Alton D. Priddy, Hardy, Logan & Priddy, New Albany, for plaintiff-appellee.
Indiana Bell appeals from the Industrial Board's decision that Ernst was entitled to workmen's compensation.
We affirm.
Ernst was employed on April 20, 1979 as an installation and repair technician for Indiana Bell. On that day his assigned tasks for the afternoon were to upgrade the telephone system in a church and to disconnect a wire at a mobile home park. He was then to return his truck to the company garage.
A Bell supervisor assisted Ernst at the church for several hours. The supervisor then left the church about 3:30 p.m. but Ernst did not leave until after 11:00 p.m. From the church Ernst proceeded to the mobile home park and disconnected a line, his last assigned task for that day. While returning to the company garage Ernst's truck was struck by another vehicle which had crossed the center line.
Ernst suffered severe injuries as a result of the collision. Following the accident Bell placed Ernst on disability for one year and one week. Bell classified the accident as a "non-job" incident and terminated Ernst's employment when "one year and one week" had passed. During that period Bell paid Ernst $343.50 per week for 14 weeks and $171.75 per week for 39 weeks under a sickness benefit authorization program.
On January 14, 1981 Ernst filed a Form 9 complaint with the Industrial Board seeking an adjustment of his claim for compensation from Bell. He designated the general nature of the question in dispute as "The defendant denies liability for compensation."
Upon hearing, the hearing member found that on April 20th Ernst was assigned to perform the two jobs previously referred to and that he took longer on the church job than he should have. However, the hearing member found the delay was immaterial since at the time of the collision Ernst had clearly resumed his duties by disconnecting the line at the mobile home park and returning from there directly to the garage. He awarded compensation and the full board affirmed.
Bell argues that the board erred in finding the injury occurred in the course of and arose out of the employment. It also argues the board erred in refusing to credit against the award payments it made to Ernst.
ISSUE 1:
IC 22-3-2-2 provides:
"[E]very employer and every employee, except as herein stated, shall be required to comply with the provisions of this law, respectively to pay and accept compensation for personal injury or death by accident arising out of and in the course of employment, and shall be bound thereby."
As we discussed in Olinger Construction Co. v. Mosbey (1981), Ind.App., 427 N.E.2d 910:
B. SMALL, WORKMEN'S COMPENSATION LAW IN INDIANA, Section 6.1 (1950).

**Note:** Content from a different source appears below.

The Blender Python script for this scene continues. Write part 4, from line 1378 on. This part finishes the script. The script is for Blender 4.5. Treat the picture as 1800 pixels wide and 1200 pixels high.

Ernst was returning a company truck to the company garage after completing the last assigned task of the day when the accident occurred. It is undisputed that his duties called for him to return the truck after he finished work. The facts are clear that he was injured in an accident arising out of his employment since such collisions are a reasonably foreseeable consequence of driving a company truck over the public highways. See Suburban Ready Mix Concrete v. Zion (1983), Ind.App., 443 N.E.2d 1241; Olinger Construction Co. v. Mosbey, supra.
The dispute is whether Ernst was injured in the course of his employment.
Ernst was injured after 11:00 p.m., hours beyond his scheduled quitting time. The fact that he was working outside his scheduled hours does not necessarily mean he was not in the course of his employment.